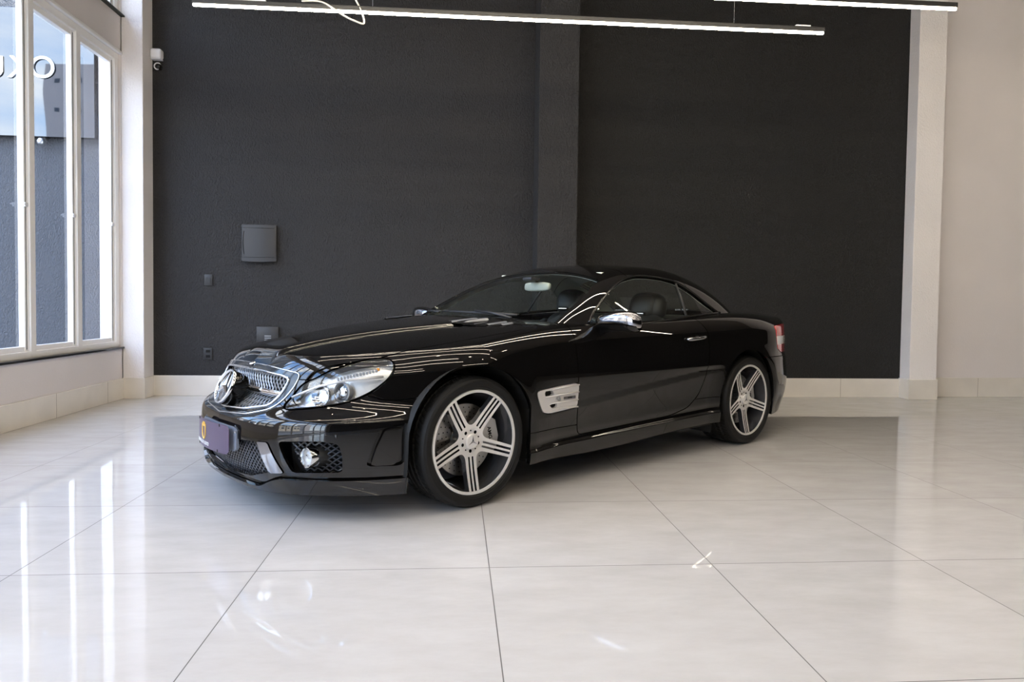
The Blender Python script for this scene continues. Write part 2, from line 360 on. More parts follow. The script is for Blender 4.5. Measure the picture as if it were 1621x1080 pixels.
def smooth_poly(pts, n=6, closed=True):
    p = np.array(pts, float); m = len(p); out = []
    for i in range(m if closed else m-1):
        if closed: a, b, c, d = p[i-1], p[i], p[(i+1) % m], p[(i+2) % m]
        else: a, b, c, d = p[max(i-1, 0)], p[i], p[i+1], p[min(i+2, m-1)]
        for k in range(n):
            t = k/n
            out.append(.5*((2*b)+(c-a)*t+(2*a-5*b+4*c-d)*t*t+(3*b-a-3*c+d)*t**3))
    if not closed: out.append(p[-1])
    return np.array(out)
def round_poly(pts, r, n=4):
    """polygon with each corner replaced by a small arc"""
    p = np.array(pts, float); m = len(p); out = []
    for i in range(m):
        a, b, c = p[i-1], p[i], p[(i+1) % m]; u = a-b; v = c-b; lu, lv = np.linalg.norm(u), np.linalg.norm(v)
        k = min(r, lu*.45, lv*.45); s0, s1 = b+u/lu*k, b+v/lv*k
        for j in range(n+1):
            t = j/n; out.append((1-t)**2*s0+2*t*(1-t)*b+t*t*s1)
    return np.array(out)
def sdf_poly(q, poly):
    q = np.asarray(q, float); d = np.full(q.shape[0], 1e9); ins = np.zeros(q.shape[0], bool)
    lo, hi = poly.min(0)-.06, poly.max(0)+.06
    near = np.all((q > lo) & (q < hi), 1); res = np.full(q.shape[0], .06); qq = q[near]
    d = np.full(len(qq), 1e9); ins = np.zeros(len(qq), bool)
    for i in range(len(poly)):
        a, b = poly[i-1], poly[i]; e = b-a; w = qq-a
        t = np.clip((w@e)/max(e@e, 1e-12), 0, 1); d = np.minimum(d, ((w-t[:, None]*e)**2).sum(1))
        c1 = (a[1] > qq[:, 1]) != (b[1] > qq[:, 1])
        if abs(e[1]) > 1e-12: ins ^= c1 & (qq[:, 0] < e[0]*(qq[:, 1]-a[1])/e[1]+a[0])
    res[near] = np.where(ins, -1, 1)*np.sqrt(d); return res
class Sheet:
    """growing vertex list plus face lists that can be cut along any implicit line"""
    def __init__(self, V): self.V = [np.asarray(V, float)]; self.n = len(self.V[0])
    def verts(self):
        if len(self.V) > 1: self.V = [np.concatenate(self.V)]
        return self.V[0]
    def cut(self, faces, f):
        V = self.verts(); used = np.unique(np.concatenate([np.array(q) for q in faces])) if faces else np.array([], int)
        val = np.zeros(len(V)); val[used] = f(V[used]) if len(used) else 0
        neg = val < 0; A, B = [], []; cache = {}; new = []
        for q in faces:
            sg = [neg[i] for i in q]
            if all(sg): A.append(q); continue
            if not any(sg): B.append(q); continue
            a, b = [], []
            for k, i in enumerate(q):
                j = q[(k+1) % len(q)]
                (a if neg[i] else b).append(i)
                if neg[i] != neg[j]:
                    key = (i, j) if i < j else (j, i)
                    if key not in cache:
                        cache[key] = len(V)+len(new); new.append(key)
                    a.append(cache[key]); b.append(cache[key])
            if len(a) > 2: A.append(tuple(a))
            if len(b) > 2: B.append(tuple(b))
        if new:
            e = np.array(new); p, q = V[e[:, 0]], V[e[:, 1]]; va, vb = val[e[:, 0]], val[e[:, 1]]
            t = va/(va-vb); m = p+(q-p)*t[:, None]
            vm = f(m); lo = np.where((vm < 0) == (va < 0), t, 0); lv = np.where((vm < 0) == (va < 0), vm, va)
            hi = np.where((vm < 0) == (va < 0), 1, t); hv = np.where((vm < 0) == (va < 0), vb, vm)
            t = lo+(hi-lo)*np.clip(lv/np.where(np.abs(lv-hv) < 1e-12, 1, lv-hv), .0, 1)
            self.V.append(p+(q-p)*t[:, None])
        return A, B
    def gap(self, faces, f, g=.0045):
        A, R = self.cut(faces, lambda p: f(p)+g/2)
        _, B = self.cut(R, lambda p: f(p)-g/2)
        return A, B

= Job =
Reproduce all of the material exactly, apart from the pictures.

= Result of the exercise =
The Blender Python script for this scene continues. Write part 2, from line 360 on. More parts follow. The script is for Blender 4.5. Measure the picture as if it were 1621x1080 pixels.
def smooth_poly(pts, n=6, closed=True):
    p = np.array(pts, float); m = len(p); out = []
    for i in range(m if closed else m-1):
        if closed: a, b, c, d = p[i-1], p[i], p[(i+1) % m], p[(i+2) % m]
        else: a, b, c, d = p[max(i-1, 0)], p[i], p[i+1], p[min(i+2, m-1)]
        for k in range(n):
            t = k/n
            out.append(.5*((2*b)+(c-a)*t+(2*a-5*b+4*c-d)*t*t+(3*b-a-3*c+d)*t**3))
    if not closed: out.append(p[-1])
    return np.array(out)
def round_poly(pts, r, n=4):
    """polygon with each corner replaced by a small arc"""
    p = np.array(pts, float); m = len(p); out = []
    for i in range(m):
        a, b, c = p[i-1], p[i], p[(i+1) % m]; u = a-b; v = c-b; lu, lv = np.linalg.norm(u), np.linalg.norm(v)
        k = min(r, lu*.45, lv*.45); s0, s1 = b+u/lu*k, b+v/lv*k
        for j in range(n+1):
            t = j/n; out.append((1-t)**2*s0+2*t*(1-t)*b+t*t*s1)
    return np.array(out)
def sdf_poly(q, poly):
    q = np.asarray(q, float); d = np.full(q.shape[0], 1e9); ins = np.zeros(q.shape[0], bool)
    lo, hi = poly.min(0)-.06, poly.max(0)+.06
    near = np.all((q > lo) & (q < hi), 1); res = np.full(q.shape[0], .06); qq = q[near]
    d = np.full(len(qq), 1e9); ins = np.zeros(len(qq), bool)
    for i in range(len(poly)):
        a, b = poly[i-1], poly[i]; e = b-a; w = qq-a
        t = np.clip((w@e)/max(e@e, 1e-12), 0, 1); d = np.minimum(d, ((w-t[:, None]*e)**2).sum(1))
        c1 = (a[1] > qq[:, 1]) != (b[1] > qq[:, 1])
        if abs(e[1]) > 1e-12: ins ^= c1 & (qq[:, 0] < e[0]*(qq[:, 1]-a[1])/e[1]+a[0])
    res[near] = np.where(ins, -1, 1)*np.sqrt(d); return res
class Sheet:
    """growing vertex list plus face lists that can be cut along any implicit line"""
    def __init__(self, V): self.V = [np.asarray(V, float)]; self.n = len(self.V[0])
    def verts(self):
        if len(self.V) > 1: self.V = [np.concatenate(self.V)]
        return self.V[0]
    def cut(self, faces, f):
        V = self.verts(); used = np.unique(np.concatenate([np.array(q) for q in faces])) if faces else np.array([], int)
        val = np.zeros(len(V)); val[used] = f(V[used]) if len(used) else 0
        neg = val < 0; A, B = [], []; cache = {}; new = []
        for q in faces:
            sg = [neg[i] for i in q]
            if all(sg): A.append(q); continue
            if not any(sg): B.append(q); continue
            a, b = [], []
            for k, i in enumerate(q):
                j = q[(k+1) % len(q)]
                (a if neg[i] else b).append(i)
                if neg[i] != neg[j]:
                    key = (i, j) if i < j else (j, i)
                    if key not in cache:
                        cache[key] = len(V)+len(new); new.append(key)
                    a.append(cache[key]); b.append(cache[key])
            if len(a) > 2: A.append(tuple(a))
            if len(b) > 2: B.append(tuple(b))
        if new:
            e = np.array(new); p, q = V[e[:, 0]], V[e[:, 1]]; va, vb = val[e[:, 0]], val[e[:, 1]]
            t = va/(va-vb); m = p+(q-p)*t[:, None]
            vm = f(m); lo = np.where((vm < 0) == (va < 0), t, 0); lv = np.where((vm < 0) == (va < 0), vm, va)
            hi = np.where((vm < 0) == (va < 0), 1, t); hv = np.where((vm < 0) == (va < 0), vb, vm)
            t = lo+(hi-lo)*np.clip(lv/np.where(np.abs(lv-hv) < 1e-12, 1, lv-hv), .0, 1)
            self.V.append(p+(q-p)*t[:, None])
        return A, B
    def gap(self, faces, f, g=.0045):
        A, R = self.cut(faces, lambda p: f(p)+g/2)
        _, B = self.cut(R, lambda p: f(p)-g/2)
        return A, B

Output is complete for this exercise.